How to Design Intervention Points for Compound AI Failure
Even a 98% per-step success rate degrades to 90% across a ten-step chain, and cheaper models amplify this compounding dramatically. Real-world incidents include autonomous agents executing destructive commands because no intervention point existed at the critical moment. This playbook gives you concrete techniques for identifying where agentic workflows are most likely to degrade, placing human checkpoints at high-impact points, and building circuit breakers that catch failures before they cascade.
This playbook covers the how. For the why and what, see the
skill definition
.
Developing Start here. Build the foundation.
- Calculate the compound failure rate for one of your multi-step AI workflows. List every sequential step where the AI makes a decision or produces output that feeds into the next step.
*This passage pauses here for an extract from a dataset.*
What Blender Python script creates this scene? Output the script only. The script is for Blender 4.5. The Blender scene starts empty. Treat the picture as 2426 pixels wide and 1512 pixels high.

Estimate the per-step success rate (start with 95% if you do not have data). Multiply the success rates together: for a 5-step chain at 95% per step, end-to-end reliability is 0.95^5 = 77%. For a 10-step chain, it drops to 60%. Write these numbers down and share them with your team. Most people dramatically overestimate multi-step reliability because they think about each step in isolation.
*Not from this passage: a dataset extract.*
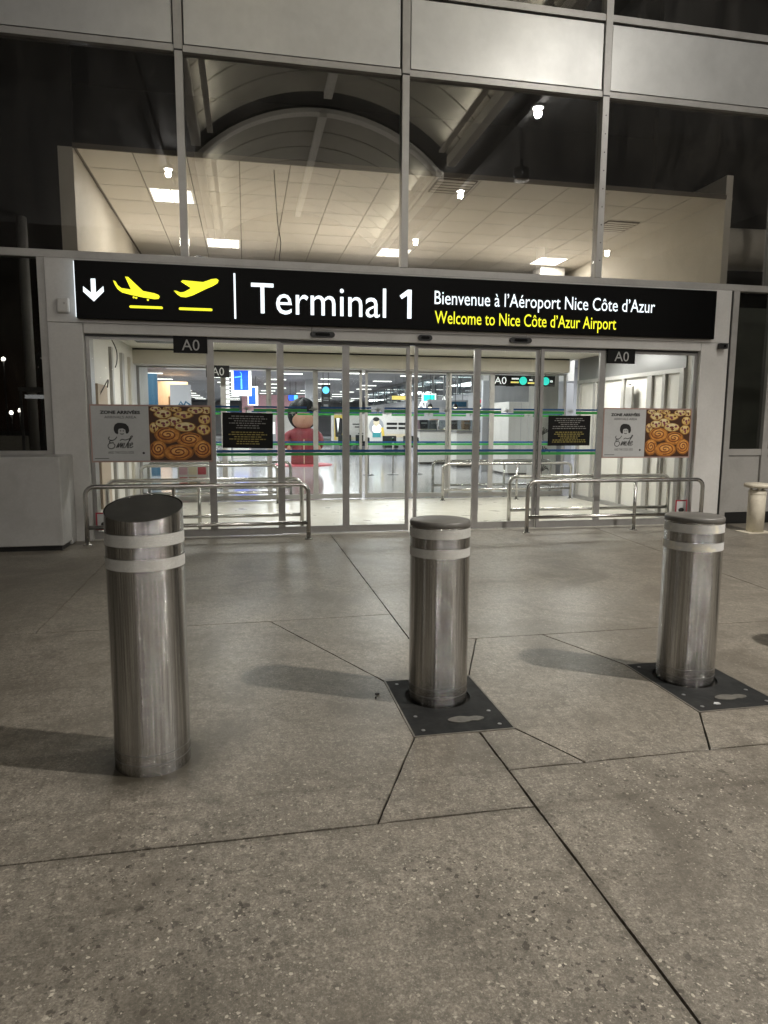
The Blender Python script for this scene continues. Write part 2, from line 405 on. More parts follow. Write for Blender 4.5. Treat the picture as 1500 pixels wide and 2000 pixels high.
def text_mesh(body, x0, x1, z0, h, y, m_, depth=.004, bold=.0, capref='T', spacing=1.0, raw=False):
    """flat lettering facing -Y fitted between x0 and x1, baseline z0, cap height h"""
    def mk(b):
        cu = bpy.data.curves.new('t', 'FONT'); cu.body = b; cu.size = 1; cu.offset = bold; cu.extrude = 0; cu.space_character = spacing; cu.resolution_u = 3
        o = bpy.data.objects.new('t', cu); COL.objects.link(o)
        bpy.context.view_layer.update()
        me = bpy.data.meshes.new_from_object(o.evaluated_get(bpy.context.evaluated_depsgraph_get()))
        bpy.data.objects.remove(o); return me
    cap = mk(capref); ch = max(v.co.y for v in cap.vertices); bpy.data.meshes.remove(cap)
    me = mk(body)
    if raw: return me
    xs = [v.co.x for v in me.vertices]; a, b = min(xs), max(xs); sx = (x1 - x0) / (b - a); sz = h / ch
    for v in me.vertices: v.co = Vector((x0 + (v.co.x - a) * sx, y, z0 + v.co.y * sz))
    me.materials.clear(); me.materials.append(M[m_])
    return me

# ================================================================ SETTING: ground
g = MB(); g.poly([(-90, -110, -.16), (90, -110, -.16), (90, 2, -.16), (-90, 2, -.16)]); g.obj('road', 'asphalt', kind='structure')
pav = MB().box(-14, 16, -16, -.06, -.15, -.014).obj('pavement', 'joint', kind='structure')
def ragged(poly, gap=.004, step=.07, jit=.0016):
    n = len(poly); P = [Vector(q) for q in poly]
    ar = sum(P[i].x * P[(i + 1) % n].y - P[(i + 1) % n].x * P[i].y for i in range(n))
    if ar < 0: P.reverse()
    I = []
    for i in range(n):
        a, b, c = P[i - 1], P[i], P[(i + 1) % n]
        d1 = (b - a).normalized(); d2 = (c - b).normalized(); n1 = Vector((-d1.y, d1.x)); n2 = Vector((-d2.y, d2.x))
        k = 1 + n1.dot(n2); I.append(b + (n1 + n2) * gap / k)
    out = []
    for i in range(n):
        a, b = I[i], I[(i + 1) % n]; L = (b - a).length; k = max(1, min(120, int(L / step))); d = (b - a) / L; nn = Vector((-d.y, d.x))
        for j in range(k):
            q = a + (b - a) * j / k
            if j: q = q + nn * random.uniform(-jit, jit)
            out.append((q.x, q.y))
    return out
def slab(poly, gap=.0044):
    mb = MB(); mb.prism(ragged(poly, gap), 'z', -.03, 0)
    bm = mb.b; bm.faces.ensure_lookup_table()
    top = bm.faces[1]
    bmesh.ops.bevel(bm, geom=list(top.edges), offset=.003, segments=1, affect='EDGES')
    mb.obj('paving_slab', 'concrete', pav)
XJ, YA, YB, YC, YD = 1.02, -3.77, -6.33, -4.40, -6.06
for p in [
    [(-14, -.06), (-1.4, -.06), (-1.4, YA), (-14, YA)],
    [(-1.4, -.06), (XJ, -.06), (XJ, -3.74), (.143, YA), (-1.4, YA)],
    [(XJ, -.06), (4.62, -.06), (4.3, YC), (1.918, YC), (1.454, YC), (XJ, YC), (XJ, -3.74)],
    [(4.62, -.06), (16, -.06), (16, YC), (4.3, YC)],
    [(-14, YA), (-1.4, YA), (.143, YA), (.715, -5.03), (.715, -5.705), (.425, YB), (-14, YB)],
    [(.143, YA), (XJ, -3.74), (XJ, YC), (XJ, -5.03), (.715, -5.03)],
    [(.425, YB), (.715, -5.705), (XJ, -5.705), (XJ, YD), (XJ, YB)],
    [(XJ, YC), (1.454, YC), (1.195, -5.03), (XJ, -5.03)],
    [(1.454, YC), (1.918, YC), (2.155, -5.03), (2.155, -5.705), (1.948, YD), (1.362, YD), (1.195, -5.705), (1.195, -5.03)],
    [(XJ, -5.705), (1.195, -5.705), (1.362, YD), (XJ, YD)],
    [(1.918, YC), (2.9, YC), (2.635, -5.03), (2.155, -5.03)],
    [(2.155, -5.705), (2.635, -5.705), (2.85, YD), (1.948, YD)],
    [(2.9, YC), (4.3, YC), (16, YC), (16, YD), (2.85, YD), (2.635, -5.705), (2.635, -5.03)],
    [(-14, YB), (.425, YB), (XJ, YB), (XJ, -16), (-14, -16)],
    [(XJ, YB), (XJ, YD), (1.362, YD), (1.948, YD), (2.85, YD), (16, YD), (16, -16), (XJ, -16)],
]: slab(p)

# ---- floors and rooms behind the doors
MB().box(-2.2, 6.6, -.06, 3.72, -.15, .004).obj('lobby_floor', 'vfloor', kind='structure')
MB().box(-12, 16, 3.72, 72, -.15, .002).obj('concourse_floor', 'hfloor', kind='structure')
lw = MB().box(-1.95, -1.80, .12, 3.6, .004, 2.6).obj('wall', 'wallw', kind='structure')
rw = MB().box(6.16, 6.3, .12, 3.6, .004, 2.6).obj('wall', 'wallw', kind='structure')
MB().box(-1.95, 6.3, .1, 3.75, 2.6, 2.72).obj('ceiling', 'ceilw', kind='structure')
# upper hall shell
MB().box(-2.0, -1.84, .12, 9, 2.72, 4.45).obj('wall', 'wallb', kind='structure')
MB().box(6.46, 6.56, .12, 9, 2.72, 4.75).obj('wall', 'wallb', kind='structure')
MB().box(-1.84, 6.46, 9, 9.1, 2.72, 4.6).obj('wall', 'wallb', kind='structure')
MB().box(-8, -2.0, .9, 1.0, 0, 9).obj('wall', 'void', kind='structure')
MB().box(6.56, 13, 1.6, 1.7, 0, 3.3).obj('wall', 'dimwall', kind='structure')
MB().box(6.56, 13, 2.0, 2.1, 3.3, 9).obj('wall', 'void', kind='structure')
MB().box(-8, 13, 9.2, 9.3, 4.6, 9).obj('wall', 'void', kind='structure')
ceil = MB().box(-1.84, 6.46, .12, 9, 4.46, 4.49).obj('ceiling', 'tilegap', kind='structure')
MB().box(-1.84, 6.46, .10, .119, 4.435, 4.49).obj('ceiling_edge', 'tilegap', ceil)
tile_me = MB().box(-.294, .294, -.294, .294, -.013, .0, bev=0).mesh('ceiling_tile'); tile_me.materials.append(M['tile'])
lights_at = {(1, 2), (2, 6), (7, 6), (12, 6)}
vents_at = {(7, 0), (12, 2)}
for i in range(14):
    for j in range(14):
        if (i, j) in lights_at: continue
        xx, yy = -1.75 + i * .6 + .27 - .03, .43 + j * .6
        if xx > 6.3 or yy > 8.9: continue
        put('ceiling_tile', tile_me, ceil, (xx, yy, 4.46))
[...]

- Walk through your most complex agentic workflow and identify the 3 points where failure would cause the most damage. Look for steps that: involve irreversible actions (sending emails, modifying databases, executing transactions), feed into multiple downstream steps (so a failure here multiplies), or require the model to handle ambiguity or make judgment calls. Mark these as your initial candidate intervention points. You do not need to instrument them yet; simply knowing where the high-risk points are changes how you supervise the workflow.
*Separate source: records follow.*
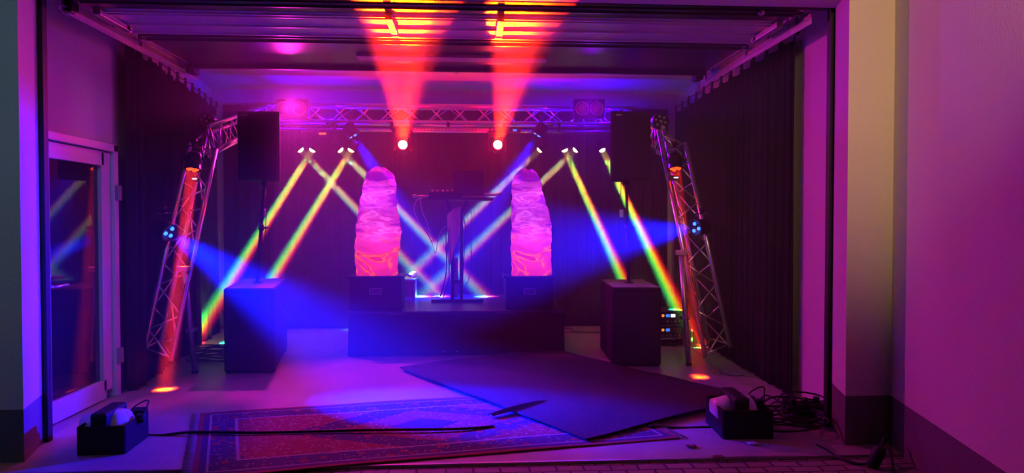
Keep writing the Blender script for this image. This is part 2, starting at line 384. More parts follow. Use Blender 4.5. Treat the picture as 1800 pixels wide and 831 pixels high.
curtain('c', (WR(5.62) - .05, 5.62, 0), (WR(YB - .25) - .10, YB - .25, 0), 3.10, 12, 'black curtain hung along the right wall', 24, .020)
bk = curtain('c', (WL(YB) + .2, YB - .14, 0), (WR(YB) - .2, YB - .14, 0), 3.12, 0, 'wide black backdrop curtain across the rear wall behind the stage', 40, .012)

# ================================================================== TRUSS
def strut_pts(a0, a1, b0, b1, n):             # zigzag from chord a to chord b
    out = []
    for i in range(n):
        ta, tb = i / n, (i + .5) / n
        out.append((a0.lerp(a1, ta), b0.lerp(b1, tb))); out.append((b0.lerp(b1, tb), a0.lerp(a1, (i + 1) / n)))
    return out
def truss_parts(root, chords, faces, n, rc=.025, rb=.0085, cross=False):
    for a, b in chords:
        d_ = (b - a).normalized()
        t = MB().tube([a, b], rc, 12)
        t.build('main_tube', alu, root)
    for (i, j) in faces:
        a0, a1 = chords[i]; b0, b1 = chords[j]
        if cross:
            for k in range(n):
                u0, u1 = k / n + .15 / n, (k + 1) / n - .15 / n
                MB().tube([a0.lerp(a1, u0), b0.lerp(b1, u1)], rb, 6).build('brace', alu, root)
                MB().tube([a0.lerp(a1, u1), b0.lerp(b1, u0)], rb, 6).build('brace', alu, root)
        else:
            for p, q in strut_pts(a0, a1, b0, b1, n): MB().tube([p, q], rb, 6).build('brace', alu, root)
    for e in (0, 1):
        for (i, j) in faces: MB().tube([chords[i][e].lerp(chords[i][1 - e], .015), chords[j][e].lerp(chords[j][1 - e], .015)], rb, 6).build('end_brace', alu, root)
YT = 9.0
tx0, tx1 = at(446, 200, YT).x, at(1118, 200, YT).x
zt, zb = at(800, 186, YT).z, at(800, 215, YT).z
arch = thing('truss_arch', 'silver aluminium truss arch spanning the stage with two splayed legs', 'truss', ((tx0 + tx1) / 2, YT - .8, 0))
def V(x, y, z): return Vector((x, y, z))
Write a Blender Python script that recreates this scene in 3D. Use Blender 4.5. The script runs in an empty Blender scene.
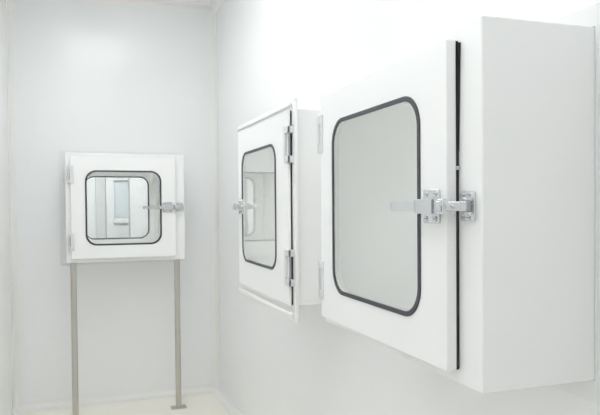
import bpy, bmesh, math
from mathutils import Vector, Matrix

S = bpy.context.scene
COL = S.collection
PI = math.pi

# ------------------------------------------------------------------ materials
def principled(name, col, rough=.4, metal=0.0, spec=.5, coat=0.0, vary=0.0, bump=0.0, scale=8.0, emit=None, strength=0):
    m = bpy.data.materials.new(name); m.use_nodes = True
    nt = m.node_tree; b = nt.nodes['Principled BSDF']
    b.inputs['Base Color'].default_value = (*col, 1)
    b.inputs['Roughness'].default_value = rough
    b.inputs['Metallic'].default_value = metal
    b.inputs['Specular IOR Level'].default_value = spec
    if coat:
        b.inputs['Coat Weight'].default_value = coat
        b.inputs['Coat Roughness'].default_value = .06
    if emit:
        b.inputs['Emission Color'].default_value = (*emit, 1)
        b.inputs['Emission Strength'].default_value = strength
    if vary or bump:
        tc = nt.nodes.new('ShaderNodeTexCoord')
        n = nt.nodes.new('ShaderNodeTexNoise'); n.inputs['Scale'].default_value = scale
        n.inputs['Detail'].default_value = 3
        nt.links.new(tc.outputs['Object'], n.inputs['Vector'])
        if vary:
            mr = nt.nodes.new('ShaderNodeMapRange')
            mr.inputs['To Min'].default_value = max(.02, rough - vary)
            mr.inputs['To Max'].default_value = rough + vary
            nt.links.new(n.outputs['Fac'], mr.inputs['Value'])
            nt.links.new(mr.outputs['Result'], b.inputs['Roughness'])
        if bump:
            bp = nt.nodes.new('ShaderNodeBump'); bp.inputs['Strength'].default_value = bump
            bp.inputs['Distance'].default_value = .002
            nt.links.new(n.outputs['Fac'], bp.inputs['Height'])
            nt.links.new(bp.outputs['Normal'], b.inputs['Normal'])
    return m

def glass_mat(name):
    m = bpy.data.materials.new(name); m.use_nodes = True
    nt = m.node_tree; nt.nodes.clear()
    out = nt.nodes.new('ShaderNodeOutputMaterial')
    mix = nt.nodes.new('ShaderNodeMixShader')
    tr = nt.nodes.new('ShaderNodeBsdfTransparent'); tr.inputs['Color'].default_value = (.985, .99, .988, 1)
    gl = nt.nodes.new('ShaderNodeBsdfGlossy'); gl.inputs['Roughness'].default_value = .0
    lw = nt.nodes.new('ShaderNodeLayerWeight'); lw.inputs['Blend'].default_value = .5
    pw = nt.nodes.new('ShaderNodeMath'); pw.operation = 'POWER'; pw.inputs[1].default_value = 5
    ma = nt.nodes.new('ShaderNodeMath'); ma.operation = 'MULTIPLY_ADD'
    ma.inputs[1].default_value = .96; ma.inputs[2].default_value = .04
    nt.links.new(lw.outputs['Facing'], pw.inputs[0]); nt.links.new(pw.outputs[0], ma.inputs[0])
    nt.links.new(ma.outputs[0], mix.inputs[0])
    nt.links.new(tr.outputs[0], mix.inputs[1]); nt.links.new(gl.outputs[0], mix.inputs[2])
    nt.links.new(mix.outputs[0], out.inputs[0])
    return m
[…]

- For each candidate intervention point, define what a 'check' looks like in practice. It does not need to be elaborate. For an irreversible action, the check might be: present the planned action to a human with a 30-second review window before execution. For a decision branch, the check might be: log the model's reasoning and confidence level so a human can spot-check a sample daily. For an ambiguous input, the check might be: if the model's confidence is below a threshold, pause and request human input. Write these checks down as draft rules, even if you cannot implement them technically yet.
Proficient Build consistency and rhythm.
- Define formal confidence-threshold escalation rules for your agentic workflows. Set a confidence threshold (start at 0.8 if the model provides confidence scores, or define proxy signals like output length anomalies or hedge language). When the model's output falls below the threshold, the workflow pauses and routes to human review instead of proceeding autonomously. Test this by running 50 past tasks through the threshold and checking how many would have escalated. Tune the threshold until you catch most failures without escalating tasks the model handles reliably.
- Implement circuit breakers for your highest-risk workflow. A circuit breaker monitors for failure signals, such as consecutive errors, confidence drops, or output patterns that match known failure modes, and halts the workflow when triggered. Define three elements: the trigger condition (what constitutes a failure signal), the break action (halt and notify or halt and rollback), and the recovery process (human review before resumption). Even a simple circuit breaker that stops a workflow after 2 consecutive anomalies prevents the most damaging cascading failures.
- Run a tabletop exercise with your team: walk through a scenario where your agentic workflow fails at the worst possible point. What happens to downstream steps? How long until someone notices? What data or actions need to be rolled back? Identify gaps in your intervention design that the tabletop reveals. Most teams discover that their intervention points catch obvious failures but miss subtle degradation that compounds silently. Use the findings to add monitoring for the subtle failure modes.
Mastered Operate at the highest level.
- Conduct a structured post-incident analysis after every significant AI workflow failure. Document five things: (1) the exact chain of events from trigger to impact, (2) which model was involved and what tier it was on, (3) whether an intervention point existed at the failure location and why it did not catch the failure, (4) what routing or intervention change would have prevented or contained the failure, and (5) the specific changes you are implementing as a result. Feed findings back into your routing matrix and intervention architecture. After 3-4 incidents, you will have refined your system significantly.
- Conduct a quarterly intervention architecture review across all your agentic workflows. For each workflow, check: Are intervention points still at the highest-risk locations, or has the workflow changed? Are confidence thresholds calibrated correctly based on recent escalation data? Have circuit breakers triggered appropriately, or are they too sensitive (causing unnecessary halts) or too lenient (missing real failures)? Recalibrate based on the past quarter's data. Intervention architecture that is not maintained becomes either an obstacle or a false safety net.
- Build an intervention design template that your team uses for every new agentic workflow. The template should require: identification of the top 3 failure-prone points, a defined escalation rule for each, a circuit breaker specification, a rollback plan for irreversible actions, and a monitoring dashboard. Review completed templates before any new workflow goes to production. This embeds intervention thinking into the design phase rather than bolting it on after the first failure, which is where most teams learn the lesson the expensive way.